[Dataset items]
==================================================

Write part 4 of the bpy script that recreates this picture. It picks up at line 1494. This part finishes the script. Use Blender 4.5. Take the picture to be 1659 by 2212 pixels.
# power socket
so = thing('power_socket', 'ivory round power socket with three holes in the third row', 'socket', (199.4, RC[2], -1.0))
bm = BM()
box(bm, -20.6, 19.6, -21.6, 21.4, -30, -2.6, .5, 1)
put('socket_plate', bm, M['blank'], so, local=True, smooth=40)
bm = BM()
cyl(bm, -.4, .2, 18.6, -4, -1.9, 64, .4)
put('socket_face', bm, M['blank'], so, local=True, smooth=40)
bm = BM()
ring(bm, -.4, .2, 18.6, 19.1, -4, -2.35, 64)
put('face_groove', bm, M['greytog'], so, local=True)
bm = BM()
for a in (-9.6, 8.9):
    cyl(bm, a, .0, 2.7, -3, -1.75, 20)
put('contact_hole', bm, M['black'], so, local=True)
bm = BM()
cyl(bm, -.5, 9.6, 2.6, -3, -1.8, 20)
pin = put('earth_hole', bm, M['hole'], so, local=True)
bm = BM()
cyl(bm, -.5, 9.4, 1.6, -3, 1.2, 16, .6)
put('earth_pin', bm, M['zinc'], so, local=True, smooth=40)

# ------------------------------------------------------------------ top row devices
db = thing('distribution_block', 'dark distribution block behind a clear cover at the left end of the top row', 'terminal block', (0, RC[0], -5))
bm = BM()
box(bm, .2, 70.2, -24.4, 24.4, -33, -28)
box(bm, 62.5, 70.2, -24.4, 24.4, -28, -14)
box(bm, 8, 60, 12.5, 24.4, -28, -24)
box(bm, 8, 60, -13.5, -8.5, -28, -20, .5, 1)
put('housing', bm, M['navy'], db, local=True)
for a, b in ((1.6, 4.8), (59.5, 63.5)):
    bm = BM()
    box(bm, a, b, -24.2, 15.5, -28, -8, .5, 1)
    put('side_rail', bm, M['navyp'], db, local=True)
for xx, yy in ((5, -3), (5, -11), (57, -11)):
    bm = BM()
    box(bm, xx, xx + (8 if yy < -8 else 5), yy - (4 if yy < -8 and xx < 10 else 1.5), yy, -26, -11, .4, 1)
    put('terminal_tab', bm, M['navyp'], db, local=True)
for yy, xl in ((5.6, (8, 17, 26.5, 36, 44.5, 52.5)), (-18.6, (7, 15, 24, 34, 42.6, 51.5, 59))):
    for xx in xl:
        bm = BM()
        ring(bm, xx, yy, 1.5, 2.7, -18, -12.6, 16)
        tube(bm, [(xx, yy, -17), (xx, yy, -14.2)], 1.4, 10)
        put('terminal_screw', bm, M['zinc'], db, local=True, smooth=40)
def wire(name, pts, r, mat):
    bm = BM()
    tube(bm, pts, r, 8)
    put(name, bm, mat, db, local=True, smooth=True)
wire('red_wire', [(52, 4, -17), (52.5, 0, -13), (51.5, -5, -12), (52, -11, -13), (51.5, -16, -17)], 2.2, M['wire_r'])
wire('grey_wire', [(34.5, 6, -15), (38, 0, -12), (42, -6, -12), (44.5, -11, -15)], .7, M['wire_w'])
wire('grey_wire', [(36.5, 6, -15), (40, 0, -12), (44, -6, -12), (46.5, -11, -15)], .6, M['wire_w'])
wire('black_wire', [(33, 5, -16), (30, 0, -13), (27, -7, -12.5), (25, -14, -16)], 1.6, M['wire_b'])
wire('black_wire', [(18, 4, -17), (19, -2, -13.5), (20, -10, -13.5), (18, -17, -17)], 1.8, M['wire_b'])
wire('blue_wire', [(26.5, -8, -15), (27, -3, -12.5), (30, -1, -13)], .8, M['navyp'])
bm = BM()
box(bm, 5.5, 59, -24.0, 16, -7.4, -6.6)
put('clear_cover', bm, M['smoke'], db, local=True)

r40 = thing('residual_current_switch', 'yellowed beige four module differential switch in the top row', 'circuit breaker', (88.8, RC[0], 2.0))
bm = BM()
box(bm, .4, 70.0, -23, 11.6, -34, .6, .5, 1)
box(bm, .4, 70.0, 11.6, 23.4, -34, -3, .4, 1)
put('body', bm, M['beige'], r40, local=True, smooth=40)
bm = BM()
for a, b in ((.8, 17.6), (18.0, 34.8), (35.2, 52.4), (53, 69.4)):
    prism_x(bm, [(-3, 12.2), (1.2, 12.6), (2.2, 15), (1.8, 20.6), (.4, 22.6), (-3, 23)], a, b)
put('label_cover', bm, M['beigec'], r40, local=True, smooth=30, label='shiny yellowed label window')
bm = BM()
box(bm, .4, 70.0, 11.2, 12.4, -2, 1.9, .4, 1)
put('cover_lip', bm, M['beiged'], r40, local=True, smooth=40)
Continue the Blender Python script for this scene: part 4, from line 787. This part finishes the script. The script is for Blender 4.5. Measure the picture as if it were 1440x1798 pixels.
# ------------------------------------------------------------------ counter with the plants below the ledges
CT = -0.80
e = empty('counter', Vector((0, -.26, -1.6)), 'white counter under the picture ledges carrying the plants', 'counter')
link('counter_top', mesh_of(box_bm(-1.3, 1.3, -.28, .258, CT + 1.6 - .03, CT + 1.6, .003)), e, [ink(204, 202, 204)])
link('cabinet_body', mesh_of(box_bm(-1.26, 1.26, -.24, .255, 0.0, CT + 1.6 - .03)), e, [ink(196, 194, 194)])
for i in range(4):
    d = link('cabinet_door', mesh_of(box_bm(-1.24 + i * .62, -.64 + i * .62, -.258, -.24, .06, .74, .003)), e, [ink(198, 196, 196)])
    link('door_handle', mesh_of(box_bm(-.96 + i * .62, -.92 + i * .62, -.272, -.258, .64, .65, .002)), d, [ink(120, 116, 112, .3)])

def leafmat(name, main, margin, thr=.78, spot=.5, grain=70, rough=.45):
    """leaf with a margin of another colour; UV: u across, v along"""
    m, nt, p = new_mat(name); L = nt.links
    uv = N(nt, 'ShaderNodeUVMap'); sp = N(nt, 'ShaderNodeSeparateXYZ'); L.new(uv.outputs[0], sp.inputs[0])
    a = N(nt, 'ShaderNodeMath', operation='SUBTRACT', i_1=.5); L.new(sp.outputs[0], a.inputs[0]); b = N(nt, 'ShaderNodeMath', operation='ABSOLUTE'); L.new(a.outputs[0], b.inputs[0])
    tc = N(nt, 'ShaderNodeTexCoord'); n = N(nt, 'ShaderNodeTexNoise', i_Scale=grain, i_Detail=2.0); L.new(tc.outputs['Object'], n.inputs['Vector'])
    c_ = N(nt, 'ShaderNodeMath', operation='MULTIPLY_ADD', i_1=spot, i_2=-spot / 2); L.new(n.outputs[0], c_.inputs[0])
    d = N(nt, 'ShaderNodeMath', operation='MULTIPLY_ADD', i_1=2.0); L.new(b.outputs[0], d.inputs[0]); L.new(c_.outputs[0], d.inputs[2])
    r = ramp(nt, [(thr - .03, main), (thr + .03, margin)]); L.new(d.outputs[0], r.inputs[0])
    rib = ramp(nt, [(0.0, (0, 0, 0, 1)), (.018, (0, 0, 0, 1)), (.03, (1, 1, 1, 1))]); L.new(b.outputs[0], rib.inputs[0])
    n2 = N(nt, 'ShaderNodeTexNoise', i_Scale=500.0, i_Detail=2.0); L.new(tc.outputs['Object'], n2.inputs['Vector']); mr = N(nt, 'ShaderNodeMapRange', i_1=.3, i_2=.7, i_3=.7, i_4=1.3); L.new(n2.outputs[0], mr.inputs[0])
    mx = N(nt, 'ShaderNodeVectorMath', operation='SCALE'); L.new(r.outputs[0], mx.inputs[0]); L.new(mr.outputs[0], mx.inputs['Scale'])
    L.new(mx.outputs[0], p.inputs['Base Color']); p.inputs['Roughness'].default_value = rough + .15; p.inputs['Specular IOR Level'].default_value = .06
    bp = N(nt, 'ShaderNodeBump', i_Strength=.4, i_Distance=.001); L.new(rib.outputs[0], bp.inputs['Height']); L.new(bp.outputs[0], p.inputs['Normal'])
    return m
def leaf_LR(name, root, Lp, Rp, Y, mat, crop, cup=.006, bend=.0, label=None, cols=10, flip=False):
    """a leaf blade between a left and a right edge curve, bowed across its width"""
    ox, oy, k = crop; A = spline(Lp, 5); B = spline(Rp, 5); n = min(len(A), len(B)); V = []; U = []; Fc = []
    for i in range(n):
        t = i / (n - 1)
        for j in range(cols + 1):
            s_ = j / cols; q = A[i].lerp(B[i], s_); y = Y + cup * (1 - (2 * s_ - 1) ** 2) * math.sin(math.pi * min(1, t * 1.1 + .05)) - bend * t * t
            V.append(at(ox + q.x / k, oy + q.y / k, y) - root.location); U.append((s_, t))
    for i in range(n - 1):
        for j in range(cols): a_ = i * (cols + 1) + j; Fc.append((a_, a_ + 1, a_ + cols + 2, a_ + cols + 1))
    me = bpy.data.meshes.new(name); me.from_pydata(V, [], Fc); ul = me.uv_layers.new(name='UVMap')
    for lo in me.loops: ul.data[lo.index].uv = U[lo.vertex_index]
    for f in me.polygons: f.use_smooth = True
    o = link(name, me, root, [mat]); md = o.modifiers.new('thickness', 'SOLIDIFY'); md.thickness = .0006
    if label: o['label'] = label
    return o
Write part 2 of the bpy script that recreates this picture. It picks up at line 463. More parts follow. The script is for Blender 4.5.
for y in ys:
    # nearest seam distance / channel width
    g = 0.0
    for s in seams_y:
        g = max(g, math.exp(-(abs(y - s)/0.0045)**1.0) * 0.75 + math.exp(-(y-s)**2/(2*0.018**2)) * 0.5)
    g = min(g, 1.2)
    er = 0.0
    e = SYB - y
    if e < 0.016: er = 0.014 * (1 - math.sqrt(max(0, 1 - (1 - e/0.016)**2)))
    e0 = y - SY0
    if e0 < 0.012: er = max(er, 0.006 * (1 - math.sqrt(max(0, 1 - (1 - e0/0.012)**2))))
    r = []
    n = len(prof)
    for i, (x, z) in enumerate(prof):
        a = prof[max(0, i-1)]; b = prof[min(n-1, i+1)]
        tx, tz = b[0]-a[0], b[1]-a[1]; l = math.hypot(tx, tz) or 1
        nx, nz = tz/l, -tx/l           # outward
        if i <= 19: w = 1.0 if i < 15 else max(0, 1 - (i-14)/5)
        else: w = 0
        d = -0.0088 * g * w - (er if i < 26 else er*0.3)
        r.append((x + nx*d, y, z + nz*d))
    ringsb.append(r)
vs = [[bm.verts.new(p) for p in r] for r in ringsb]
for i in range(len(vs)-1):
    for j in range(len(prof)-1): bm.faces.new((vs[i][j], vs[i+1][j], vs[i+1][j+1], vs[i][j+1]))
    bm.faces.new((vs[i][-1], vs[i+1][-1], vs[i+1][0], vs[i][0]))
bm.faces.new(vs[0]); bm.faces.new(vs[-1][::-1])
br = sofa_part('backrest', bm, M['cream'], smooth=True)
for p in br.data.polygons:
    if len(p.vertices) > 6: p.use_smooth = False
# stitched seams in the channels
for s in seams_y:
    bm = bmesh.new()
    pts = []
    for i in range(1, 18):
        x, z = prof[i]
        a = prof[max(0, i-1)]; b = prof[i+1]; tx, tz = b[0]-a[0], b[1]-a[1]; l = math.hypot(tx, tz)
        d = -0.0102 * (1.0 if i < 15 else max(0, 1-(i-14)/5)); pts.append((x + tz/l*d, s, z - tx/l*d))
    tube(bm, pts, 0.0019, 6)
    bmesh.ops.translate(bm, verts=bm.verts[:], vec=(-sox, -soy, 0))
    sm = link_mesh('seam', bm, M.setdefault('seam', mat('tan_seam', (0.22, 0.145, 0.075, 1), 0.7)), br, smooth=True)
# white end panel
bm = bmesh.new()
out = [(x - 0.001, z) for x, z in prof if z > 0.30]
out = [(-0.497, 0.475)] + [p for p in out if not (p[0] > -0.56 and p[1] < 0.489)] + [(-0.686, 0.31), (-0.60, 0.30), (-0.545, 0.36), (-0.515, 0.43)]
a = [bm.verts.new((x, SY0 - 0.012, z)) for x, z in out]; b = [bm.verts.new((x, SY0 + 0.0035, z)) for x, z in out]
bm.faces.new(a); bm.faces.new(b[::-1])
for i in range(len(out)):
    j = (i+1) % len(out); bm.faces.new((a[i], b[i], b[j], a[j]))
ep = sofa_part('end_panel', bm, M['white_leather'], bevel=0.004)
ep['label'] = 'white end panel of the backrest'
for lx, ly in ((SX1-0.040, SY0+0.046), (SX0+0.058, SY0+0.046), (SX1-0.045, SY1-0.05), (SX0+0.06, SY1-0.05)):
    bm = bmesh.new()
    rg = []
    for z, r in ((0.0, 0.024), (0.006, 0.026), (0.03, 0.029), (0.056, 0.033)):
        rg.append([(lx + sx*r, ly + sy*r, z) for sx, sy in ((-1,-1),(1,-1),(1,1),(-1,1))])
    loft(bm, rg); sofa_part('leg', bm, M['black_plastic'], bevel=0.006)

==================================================

AIM: List each line in the listing that contains the string "pixels".

TASK RESULT:
Write part 4 of the bpy script that recreates this picture. It picks up at line 1494. This part finishes the script. Use Blender 4.5. Take the picture to be 1659 by 2212 pixels.
Continue the Blender Python script for this scene: part 4, from line 787. This part finishes the script. The script is for Blender 4.5. Measure the picture as if it were 1440x1798 pixels.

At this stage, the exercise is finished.